Today Is the 102
nd anniversary of Ronald Reagan's birth.
Many revere the man not so much for his years in office but for voicing his vision of American ideals clearly and with enthusiasm. Among the best examples of that vision was elucidated in his 1964 stump speech "A Time for Choosing." Excerpt:
You and I are told increasingly we
 have to choose between a left or  right. Well I'd like to suggest there
 is no such thing as a left or  right. There's only an up or down: up to
 man's ages-old dream, the  ultimate in individual freedom consistent 
with law and order, or down to  the ant heap of totalitarianism. And 
regardless of their sincerity, their humanitarian motive, those who 
would trade our freedom for security have embarked on this downward 
course. 
It was delivered on behalf of Barry Goldwater's run for president. But far more effectively, it established Mr. Reagan as a first-rate conservative voice in America.
Wait. Don't leave yet just because you think you have heard the 1964 speech before. 
Some time in Mr Reagan's first term as president, circa 1982, while traveling in my car, I heard what I consider to be a very important expansion on that speech. I have repeatedly tried to find that later version, but I have not yet succeeded.
So I had a dilemma. Continue to search and wait to pass along what Mr. Reagan attempted to portray or pass along his words as best as I could recall. I made the decision a few years ago that until  someone answers my request to unearth the last version of that speech and provide the man's actual words, I would on various occasions publish it. It is what I remember about Mr. Reagan's more detailed explanation of the political mechanism that Americans find themselves saddled with and he meant for you to know it.
He clearly was attempting to provide us with a new model that could be used to override the Marxist model that he rejected. In my opinion he was correct in rejecting it. 
When we stick to the mono-directional model made famous by Marx and promulgated by our media, we are playing on the field of their choosing.
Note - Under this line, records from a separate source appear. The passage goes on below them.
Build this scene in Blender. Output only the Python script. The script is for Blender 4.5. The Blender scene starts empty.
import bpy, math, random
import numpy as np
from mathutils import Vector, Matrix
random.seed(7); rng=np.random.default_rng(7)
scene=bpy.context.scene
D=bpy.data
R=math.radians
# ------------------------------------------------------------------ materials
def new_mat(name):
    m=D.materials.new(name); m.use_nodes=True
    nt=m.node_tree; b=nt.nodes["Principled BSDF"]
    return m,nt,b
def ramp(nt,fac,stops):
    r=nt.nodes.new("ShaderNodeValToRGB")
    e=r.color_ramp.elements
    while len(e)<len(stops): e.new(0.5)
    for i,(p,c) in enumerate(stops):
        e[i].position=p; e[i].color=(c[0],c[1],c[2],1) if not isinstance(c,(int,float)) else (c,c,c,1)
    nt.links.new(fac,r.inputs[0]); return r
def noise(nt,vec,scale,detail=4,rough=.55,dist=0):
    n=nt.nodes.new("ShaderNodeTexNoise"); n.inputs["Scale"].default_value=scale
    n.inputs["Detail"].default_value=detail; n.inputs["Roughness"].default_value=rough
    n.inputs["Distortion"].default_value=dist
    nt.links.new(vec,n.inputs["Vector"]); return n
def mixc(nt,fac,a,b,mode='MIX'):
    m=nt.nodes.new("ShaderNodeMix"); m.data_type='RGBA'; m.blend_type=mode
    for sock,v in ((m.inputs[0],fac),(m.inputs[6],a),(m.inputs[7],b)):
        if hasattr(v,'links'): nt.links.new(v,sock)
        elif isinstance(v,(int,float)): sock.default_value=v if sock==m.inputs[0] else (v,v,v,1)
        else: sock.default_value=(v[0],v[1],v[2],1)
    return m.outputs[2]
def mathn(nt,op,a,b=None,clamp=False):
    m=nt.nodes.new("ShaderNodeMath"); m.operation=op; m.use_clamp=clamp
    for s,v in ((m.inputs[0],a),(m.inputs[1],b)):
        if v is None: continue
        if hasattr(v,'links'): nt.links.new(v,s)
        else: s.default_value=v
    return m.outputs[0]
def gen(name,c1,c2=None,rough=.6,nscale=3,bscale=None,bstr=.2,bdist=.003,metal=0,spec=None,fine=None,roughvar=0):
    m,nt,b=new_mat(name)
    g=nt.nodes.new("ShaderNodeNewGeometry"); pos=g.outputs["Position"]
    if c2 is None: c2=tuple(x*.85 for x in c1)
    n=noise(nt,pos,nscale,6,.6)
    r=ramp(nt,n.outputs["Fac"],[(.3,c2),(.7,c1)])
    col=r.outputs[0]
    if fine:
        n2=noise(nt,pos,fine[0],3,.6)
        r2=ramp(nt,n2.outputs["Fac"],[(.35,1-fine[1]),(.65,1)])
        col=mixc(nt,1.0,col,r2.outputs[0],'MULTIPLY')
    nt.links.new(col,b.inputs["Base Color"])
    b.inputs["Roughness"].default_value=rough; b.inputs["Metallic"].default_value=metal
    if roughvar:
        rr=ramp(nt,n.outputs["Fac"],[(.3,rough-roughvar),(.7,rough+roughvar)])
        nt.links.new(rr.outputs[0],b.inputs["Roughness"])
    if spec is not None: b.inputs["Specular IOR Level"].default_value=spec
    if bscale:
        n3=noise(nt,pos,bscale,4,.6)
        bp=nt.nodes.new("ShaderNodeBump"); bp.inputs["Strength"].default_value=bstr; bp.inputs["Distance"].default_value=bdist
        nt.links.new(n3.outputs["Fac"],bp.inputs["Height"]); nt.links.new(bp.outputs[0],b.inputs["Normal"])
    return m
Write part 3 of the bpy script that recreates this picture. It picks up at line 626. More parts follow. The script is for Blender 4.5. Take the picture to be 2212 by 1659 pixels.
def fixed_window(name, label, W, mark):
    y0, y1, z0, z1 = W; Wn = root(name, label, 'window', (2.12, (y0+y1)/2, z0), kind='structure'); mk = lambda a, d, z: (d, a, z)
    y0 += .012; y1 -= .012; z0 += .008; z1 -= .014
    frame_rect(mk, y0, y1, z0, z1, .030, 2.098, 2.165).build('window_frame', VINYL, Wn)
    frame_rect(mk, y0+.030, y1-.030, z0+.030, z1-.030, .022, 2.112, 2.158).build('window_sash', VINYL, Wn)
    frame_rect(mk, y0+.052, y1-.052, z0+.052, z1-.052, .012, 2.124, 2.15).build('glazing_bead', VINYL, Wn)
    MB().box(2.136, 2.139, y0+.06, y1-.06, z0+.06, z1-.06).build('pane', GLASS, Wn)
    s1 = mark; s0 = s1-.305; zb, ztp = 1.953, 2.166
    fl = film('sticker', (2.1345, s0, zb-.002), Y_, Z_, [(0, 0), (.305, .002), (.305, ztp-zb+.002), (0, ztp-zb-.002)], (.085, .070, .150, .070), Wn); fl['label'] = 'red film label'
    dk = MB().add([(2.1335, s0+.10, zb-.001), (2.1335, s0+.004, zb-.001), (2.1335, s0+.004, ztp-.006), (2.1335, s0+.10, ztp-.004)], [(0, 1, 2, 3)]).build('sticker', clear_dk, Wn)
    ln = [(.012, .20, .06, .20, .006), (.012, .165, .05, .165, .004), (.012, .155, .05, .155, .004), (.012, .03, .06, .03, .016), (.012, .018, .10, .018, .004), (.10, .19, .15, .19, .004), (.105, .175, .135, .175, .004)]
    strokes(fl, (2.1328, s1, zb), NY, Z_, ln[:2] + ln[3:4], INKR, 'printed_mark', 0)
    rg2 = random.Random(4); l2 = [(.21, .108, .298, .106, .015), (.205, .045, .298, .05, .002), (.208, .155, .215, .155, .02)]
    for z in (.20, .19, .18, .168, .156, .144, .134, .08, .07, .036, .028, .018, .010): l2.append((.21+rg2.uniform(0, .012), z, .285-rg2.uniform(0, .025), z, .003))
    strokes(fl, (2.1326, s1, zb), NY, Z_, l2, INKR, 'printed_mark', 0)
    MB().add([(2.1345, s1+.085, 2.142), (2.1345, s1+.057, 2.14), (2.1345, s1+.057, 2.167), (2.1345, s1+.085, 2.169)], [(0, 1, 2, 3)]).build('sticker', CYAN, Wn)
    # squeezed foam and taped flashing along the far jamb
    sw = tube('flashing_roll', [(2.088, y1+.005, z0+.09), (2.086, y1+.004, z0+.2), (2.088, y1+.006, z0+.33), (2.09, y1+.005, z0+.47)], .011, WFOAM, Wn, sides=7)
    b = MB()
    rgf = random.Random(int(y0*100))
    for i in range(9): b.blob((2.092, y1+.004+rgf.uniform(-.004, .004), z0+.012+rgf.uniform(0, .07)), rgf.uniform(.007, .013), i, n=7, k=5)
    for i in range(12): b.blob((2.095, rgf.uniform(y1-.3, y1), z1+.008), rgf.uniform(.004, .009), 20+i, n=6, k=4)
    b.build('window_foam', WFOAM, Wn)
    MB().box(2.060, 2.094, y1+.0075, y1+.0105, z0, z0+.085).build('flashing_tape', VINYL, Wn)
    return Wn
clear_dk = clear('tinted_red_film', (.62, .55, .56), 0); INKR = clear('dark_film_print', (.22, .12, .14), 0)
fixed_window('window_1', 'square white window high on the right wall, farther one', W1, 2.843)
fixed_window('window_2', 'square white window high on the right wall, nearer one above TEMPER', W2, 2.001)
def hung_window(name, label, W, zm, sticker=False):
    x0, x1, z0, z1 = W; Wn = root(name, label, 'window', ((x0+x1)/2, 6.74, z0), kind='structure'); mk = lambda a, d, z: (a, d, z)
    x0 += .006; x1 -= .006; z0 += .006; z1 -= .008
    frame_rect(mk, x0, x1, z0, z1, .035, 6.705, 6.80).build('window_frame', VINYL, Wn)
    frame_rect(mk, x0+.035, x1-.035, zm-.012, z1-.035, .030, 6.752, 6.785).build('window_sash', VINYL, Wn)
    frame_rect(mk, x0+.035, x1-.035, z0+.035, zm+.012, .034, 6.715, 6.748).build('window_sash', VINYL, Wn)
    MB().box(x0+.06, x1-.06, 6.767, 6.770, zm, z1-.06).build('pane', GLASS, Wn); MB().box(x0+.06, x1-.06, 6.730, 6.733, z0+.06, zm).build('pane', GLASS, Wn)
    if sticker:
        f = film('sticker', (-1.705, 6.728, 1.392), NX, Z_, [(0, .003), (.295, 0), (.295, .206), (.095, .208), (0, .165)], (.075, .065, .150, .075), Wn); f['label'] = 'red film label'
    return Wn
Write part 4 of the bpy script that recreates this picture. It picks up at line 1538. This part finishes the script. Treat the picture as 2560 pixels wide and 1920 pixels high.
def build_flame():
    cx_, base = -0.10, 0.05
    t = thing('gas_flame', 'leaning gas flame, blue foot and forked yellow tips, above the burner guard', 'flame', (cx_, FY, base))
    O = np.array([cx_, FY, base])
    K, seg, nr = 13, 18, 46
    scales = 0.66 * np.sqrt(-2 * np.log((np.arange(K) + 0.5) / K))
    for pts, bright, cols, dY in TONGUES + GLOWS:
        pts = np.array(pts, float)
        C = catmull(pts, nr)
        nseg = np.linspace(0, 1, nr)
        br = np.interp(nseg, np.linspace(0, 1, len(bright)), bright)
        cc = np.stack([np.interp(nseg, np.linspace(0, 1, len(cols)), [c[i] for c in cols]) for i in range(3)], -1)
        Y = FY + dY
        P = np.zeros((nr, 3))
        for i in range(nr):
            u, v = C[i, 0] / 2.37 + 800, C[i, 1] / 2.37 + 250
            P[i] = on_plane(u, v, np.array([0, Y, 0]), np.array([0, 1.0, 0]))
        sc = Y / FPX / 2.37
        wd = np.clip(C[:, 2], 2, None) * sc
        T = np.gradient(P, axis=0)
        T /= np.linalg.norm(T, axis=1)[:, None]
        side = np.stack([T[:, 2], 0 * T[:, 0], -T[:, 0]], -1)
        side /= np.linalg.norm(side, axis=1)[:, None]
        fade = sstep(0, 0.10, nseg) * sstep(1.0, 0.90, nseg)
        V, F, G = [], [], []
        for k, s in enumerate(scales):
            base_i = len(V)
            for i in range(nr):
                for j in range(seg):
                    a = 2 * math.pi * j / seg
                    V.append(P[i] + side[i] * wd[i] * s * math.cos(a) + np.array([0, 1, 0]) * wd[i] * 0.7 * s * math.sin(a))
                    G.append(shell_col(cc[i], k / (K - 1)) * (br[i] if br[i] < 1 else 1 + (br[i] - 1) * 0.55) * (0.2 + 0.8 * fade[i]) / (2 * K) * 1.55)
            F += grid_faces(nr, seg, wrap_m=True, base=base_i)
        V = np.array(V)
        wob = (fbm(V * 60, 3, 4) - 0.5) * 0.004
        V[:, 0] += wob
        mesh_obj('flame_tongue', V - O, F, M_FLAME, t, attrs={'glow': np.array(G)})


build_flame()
Mr. Reagan offered us an alternative, and we ought to have learned to listen to him by now.
Please forgive me my inabilities to be precise. It is more important that those who love freedom know the essence of his vision as I recall them.
Thank you.
As best as I can recall, Mr. Reagan referred to a political platform. He likened what he considered to be the Marxist political spectrum of left and right to a see-saw of
 a platform.
The Left would gain control, and they'd pile up programs 
on their side of the platform. The foundation beneath the platform would
 begin to sink from the weight of their efforts. This resulted in the 
platform being tilted noticeably. It made the voters feel uncomfortable.
 So the voters would turn to the Right to straighten things out. 
Well the right might try to prop up the left side a bit, and refill 
the foundation, but in doing so, they'd dig a hole under their side of 
the platform next. Those who gain power always have interests who want 
something back -- usually in the form of legislation that favors them or
 taxes their competitors -- for their support. Thus the weight of these 
efforts and favors repaid cause the platform to tip to the right this 
time. That sinking feeling leaves the voters uncomfortable again.
So the voters would then put the Left back into power. And the Left 
would begin to fill in the hole under the right, but pile up more 
programs on their side and drive their side of the platform even deeper 
into the foundation of America's liberties.
And so it would go on, back and forth, Left and Right, Left then 
Right. Pretty soon the citizens of this great nation would find 
themselves in a pit of despair; a pit dug by the machinations of those 
who built up the oppressive weight of government. Government has been 
built up incrementally, one law after another, ruling upon ruling, 
practice becoming entrenched policy. And it was all done under the guise
 of representing a left or a right side, but both headed in one 
direction -- into the pit of tyranny. All those vested interests would 
insist it stay that way. Worse, as they'd get more 
demanding they'd cloak it with fairness. They were owed all 
that they'd "earned" for their efforts to gain "their people" power in 
the past.
At some point the vast majority of Americans will insist on climbing 
out of the hole dug for them by this political machine -- that single 
minded and ruthless incremental see-saw of power-seeking achieved by 
eating away at the foundation of our liberties. Taxes and regulations 
and busybodyness that is in no way justified in a nation dedicated to 
individual freedom.
Americans were passed a birthright containing the fresh air of 
freedom. It is what  our Founders had envisioned, and it is what our 
fathers fought to keep. And it's pretty much still been available to 
most Americans for around 200 years. If we do not stop the digging soon,
 somewhere along the way, Americans will demand to be let out of this 
pit. May God bless them then as He has in the past.
It is my opinion that the Tea Party movement is the realization of Mr. Reagan's vision. 
We will no longer limit ourselves to the thinking that we must choose to
 accept a Left or a Right.  We are trying to climb out of the Marxist/Statist pit dug by influential forces who've been incrementally overriding the restraints on their power. We are seeking freedom from the tyranny of 
those tired old partisans who claim to be working for our common good but 
are enthusiastically enslaving us and our posterity.